<<<<

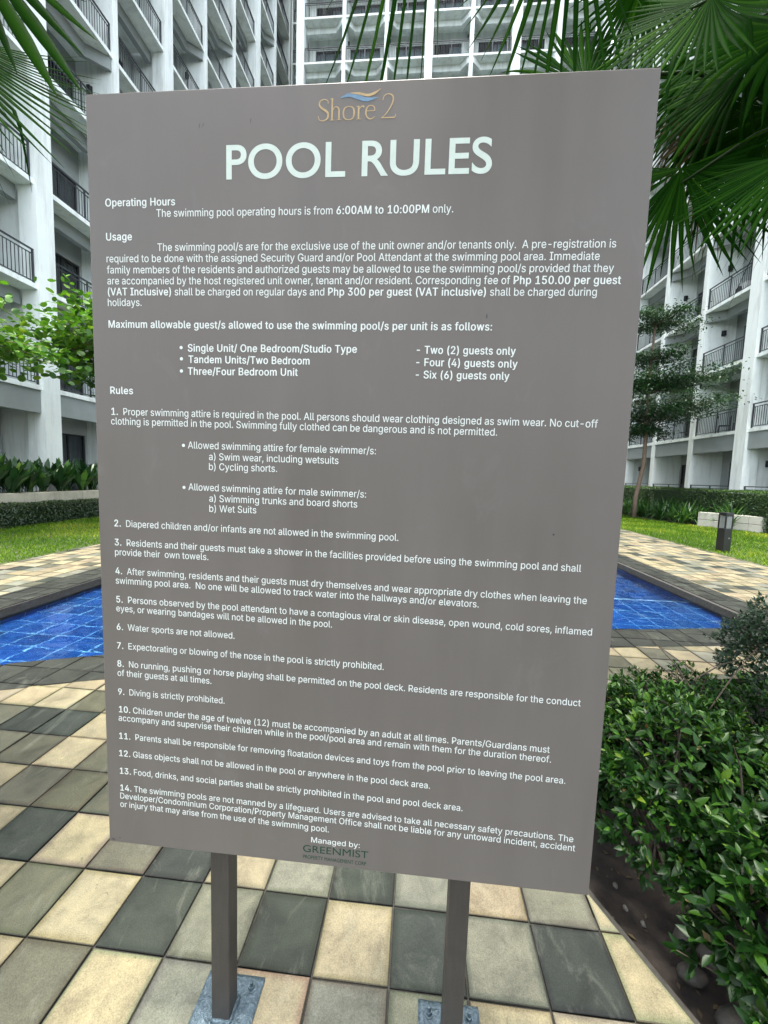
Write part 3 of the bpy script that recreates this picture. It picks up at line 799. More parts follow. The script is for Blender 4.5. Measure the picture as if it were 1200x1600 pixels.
lawn('lawn', 'bright green lawn between the left paving and the low hedge', [(-10.35, 3.0), (DECK_L-0.01, 3.0), (DECK_L-0.01, 17.0), (-10.35, 28.0)], 80000, 0.048)
lawn('lawn', 'bright green lawn behind the black bollard on the right', [(DECK_R+0.01, 5.0), (14.0, 5.0), (14.0, 12.6), (12.6, 15.25), (11.2, 18.0), (10.4, 26.0), (DECK_R+0.01, 26.0)], 80000, 0.052)

def planter_wall(name, label, P0, P1, h, t, mat, courses=1):
    L = math.hypot(P1[0]-P0[0], P1[1]-P0[1]); rz = atan2(P1[1]-P0[1], P1[0]-P0[0])
    w_ = thing(name, label, 'planter wall', (P0[0], P0[1], 0), rz)
    n = max(1, int(L/1.6))
    for c in range(courses):
        z0, z1 = h*c/courses, h*(c+1)/courses
        for k in range(n):
            m = MB(); m.box(L*k/n+0.004, L*(k+1)/n-0.004, 0, t, z0+(0.012 if c else -0.3), z1-0.002)
            o = bevel_obj(m.obj('wall_block', mat, w_), 0.008, 1)
    m = MB(); m.box(0.02, L-0.02, 0.02, t-0.02, -0.3, h-0.02); m.obj('core', M['grout'], w_)
    return w_
planter_wall('planter_wall', 'long weathered concrete planter wall behind the low hedge on the left', (-10.72, 4.0), (-10.72, 28.0), 0.86, 0.18, M['concrete'])
pw = planter_wall('planter_wall', 'pale two-course stone planter wall behind the black bollard', (11.42, 17.45), (13.85, 13.0), 0.60, 0.25, M['pale_stone'], 2)
m = MB(); m.box(-12.28, -10.9, 4.0, 28.0, -0.2, 0.78); o = m.obj('raised_bed_soil', M['soil']); o['kind'] = 'structure'
m = MB(); m.prism([(11.75, 17.5), (13.95, 13.2), (14.0, 13.3), (14.0, 30.0), (10.6, 30.0), (10.4, 19.5)], -0.2, 0.06); o = m.obj('border_soil', M['soil']); o['kind'] = 'structure'

def box_hedge(name, label, x0, x1, y0, y1, z0, z1, n, leaf, mat, dens_side='x', group=None):
    t = thing(name, label, 'hedge', ((x0+x1)/2, (y0+y1)/2, z0), 0, group)
    cx, cy = (x0+x1)/2, (y0+y1)/2
    u = rng.random(n); x = rng.uniform(x0, x1, n); y = y0+(y1-y0)*rng.random(n)**1.25; z = rng.uniform(z0, z1, n)
    nr = rand_dirs(n)*0.8
    top = u < 0.45; sd = ~top
    z[top] = z1-np.abs(rng.normal(0, 0.035, top.sum())); nr[top, 2] += 1.1
    face = x0 if dens_side == 'x0' else x1; sgn = -1 if dens_side == 'x0' else 1
    x[sd] = face-sgn*np.abs(rng.normal(0, 0.05, sd.sum())); nr[sd, 0] += sgn*1.0; nr[sd, 2] += 0.5
    bulge = np.array([noise.noise(Vector((0.0, b*1.3, c*2.0))) for b, c in zip(y, z)])*0.07
    x += bulge*sgn; z += np.where(top, np.array([noise.noise(Vector((a*2, b*1.1, 9.0))) for a, b in zip(x, y)])*0.07, 0)
    d = np.cross(nr, rand_dirs(n)); d[:, 2] += 0.3
    pos = np.stack([x-cx, y-cy, z-z0], 1)
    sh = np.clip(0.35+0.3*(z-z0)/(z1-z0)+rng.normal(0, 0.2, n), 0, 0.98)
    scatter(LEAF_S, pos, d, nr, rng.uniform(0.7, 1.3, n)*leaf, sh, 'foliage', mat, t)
    m = MB(); m.box(x0-cx+0.09, x1-cx-0.09, y0-cy+0.05, y1-cy-0.05, 0, z1-z0-0.1); m.obj('core_branches', M['leaf_dark'], t)
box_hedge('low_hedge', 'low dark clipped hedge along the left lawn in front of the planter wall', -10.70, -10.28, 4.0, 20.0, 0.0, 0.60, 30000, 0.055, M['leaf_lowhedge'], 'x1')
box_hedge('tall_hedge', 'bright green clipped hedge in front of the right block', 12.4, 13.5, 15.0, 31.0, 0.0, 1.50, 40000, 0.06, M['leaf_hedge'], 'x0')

ORD = 'first second third fourth fifth sixth seventh eighth ninth tenth eleventh twelfth thirteenth fourteenth fifteenth sixteenth seventeenth eighteenth nineteenth twentieth twenty-first twenty-second twenty-third twenty-fourth twenty-fifth twenty-sixth'.split()
def strap_plant(loc, n, L, label, name='strap_leaf_plant', mat='leaf_strap', wdt=0.055, up=0.6, group='strappy plants in front of the right hedge', paddle=False, cat='plant'):
    t = thing(name, label, cat, loc, random.uniform(0, 6), group)
    V = []; F = []; SH = []
    for k in range(n):
        az = random.uniform(0, 2*pi); l = L*random.uniform(0.65, 1.15); tilt = random.uniform(0.15, 1.0)
        x, y, z = random.uniform(-.05, .05), random.uniform(-.05, .05), 0.0
        ang = pi/2-tilt*(0.55 if paddle else 0.75); seg = 7; base = len(V); sh = min(0.97, max(0, random.gauss(0.5, 0.22)))
        px, py = -sin(az), cos(az)
        for q in range(seg+1):
            s_ = q/seg
            if paddle: w = wdt*(0.12 if s_ < 0.4 else sin(pi*min(1, (s_-0.36)/0.64))**0.8+0.02)
            else: w = wdt*(0.35+0.65*sin(pi*min(1, s_*0.9+0.12)))*(1-s_**4)+0.002
            V += [(x+px*w/2, y+py*w/2, z+w*0.12), (x, y, z), (x-px*w/2, y-py*w/2, z+w*0.12)]; SH += [sh]*3
            st = l/seg; x += cos(az)*cos(ang)*st; y += sin(az)*cos(ang)*st; z += sin(ang)*st
            ang -= tilt*(0.10 if paddle else 0.34)*(0.6+s_)
        for q in range(seg):
            a = base+q*3; F += [(a, a+1, a+4, a+3), (a+1, a+2, a+5, a+4)]
    me = np_mesh('foliage', V, F, M[mat], SH, True); link('foliage', me, t)
    m = MB(); m.tube([(0, 0, -0.05), (0, 0, 0.14)], [0.05, 0.03], 7); m.obj('base_stem', M['stem'], t)
    return t
for k in range(26):
    f = k/25; y = 27.0-f*9.3+random.uniform(-.2, .2); x = 10.55+f*0.55+random.uniform(-0.25, 0.35)
    strap_plant((x, y, 0.05), 34, 0.95, 'arching strappy clump before the right hedge, %s from the far end' % ORD[k])
for k in range(14):
    f = k/13; y = 26.0-f*9.5+random.uniform(-.2, .2); x = 11.5+f*0.55+random.uniform(-0.25, 0.25)
    strap_plant((x, y, 0.05), 30, 1.15, 'taller strappy clump against the right hedge, %s from the far end' % ORD[k], group='back row of strappy plants')
for k, (x, y) in enumerate([(12.25, 16.9), (12.75, 16.1), (13.2, 15.3), (13.5, 14.7)]):
    strap_plant((x, y, 0.45), 30, 0.8, 'light green strappy plant rising behind the pale planter wall, %s from its left end' % ORD[k], group='plants behind the pale planter wall')
for k in range(22):
    y = 8.6+k*0.42+random.uniform(-.12, .12); x = -11.15+random.uniform(-0.15, 0.2)
    strap_plant((x, y, 0.75), 22, random.uniform(0.8, 1.1), 'paddle-leaved plant, front of left raised bed, %s from near end' % ORD[k], 'paddle_leaf_plant', 'leaf_paddle', 0.17, group='paddle-leaved plants in the left raised bed', paddle=True)
    strap_plant((-11.7, y+.2, 0.75), 16, 1.1, 'paddle-leaved plant, back of left raised bed, %s from near end' % ORD[k], 'paddle_leaf_plant', 'leaf_paddle', 0.17, group='paddle-leaved plants in the left raised bed', paddle=True)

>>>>

**DIRECTION:**
Write down every line from the opening of the listing to the line with "m.obj('border_soil', M['soil']); o['kind'] = 'structure'", both included, and nothing else; the pictures are omitted.

**TASK RESULT:**
Write part 3 of the bpy script that recreates this picture. It picks up at line 799. More parts follow. The script is for Blender 4.5. Measure the picture as if it were 1200x1600 pixels.
lawn('lawn', 'bright green lawn between the left paving and the low hedge', [(-10.35, 3.0), (DECK_L-0.01, 3.0), (DECK_L-0.01, 17.0), (-10.35, 28.0)], 80000, 0.048)
lawn('lawn', 'bright green lawn behind the black bollard on the right', [(DECK_R+0.01, 5.0), (14.0, 5.0), (14.0, 12.6), (12.6, 15.25), (11.2, 18.0), (10.4, 26.0), (DECK_R+0.01, 26.0)], 80000, 0.052)

def planter_wall(name, label, P0, P1, h, t, mat, courses=1):
    L = math.hypot(P1[0]-P0[0], P1[1]-P0[1]); rz = atan2(P1[1]-P0[1], P1[0]-P0[0])
    w_ = thing(name, label, 'planter wall', (P0[0], P0[1], 0), rz)
    n = max(1, int(L/1.6))
    for c in range(courses):
        z0, z1 = h*c/courses, h*(c+1)/courses
        for k in range(n):
            m = MB(); m.box(L*k/n+0.004, L*(k+1)/n-0.004, 0, t, z0+(0.012 if c else -0.3), z1-0.002)
            o = bevel_obj(m.obj('wall_block', mat, w_), 0.008, 1)
    m = MB(); m.box(0.02, L-0.02, 0.02, t-0.02, -0.3, h-0.02); m.obj('core', M['grout'], w_)
    return w_
planter_wall('planter_wall', 'long weathered concrete planter wall behind the low hedge on the left', (-10.72, 4.0), (-10.72, 28.0), 0.86, 0.18, M['concrete'])
pw = planter_wall('planter_wall', 'pale two-course stone planter wall behind the black bollard', (11.42, 17.45), (13.85, 13.0), 0.60, 0.25, M['pale_stone'], 2)
m = MB(); m.box(-12.28, -10.9, 4.0, 28.0, -0.2, 0.78); o = m.obj('raised_bed_soil', M['soil']); o['kind'] = 'structure'
m = MB(); m.prism([(11.75, 17.5), (13.95, 13.2), (14.0, 13.3), (14.0, 30.0), (10.6, 30.0), (10.4, 19.5)], -0.2, 0.06); o = m.obj('border_soil', M['soil']); o['kind'] = 'structure'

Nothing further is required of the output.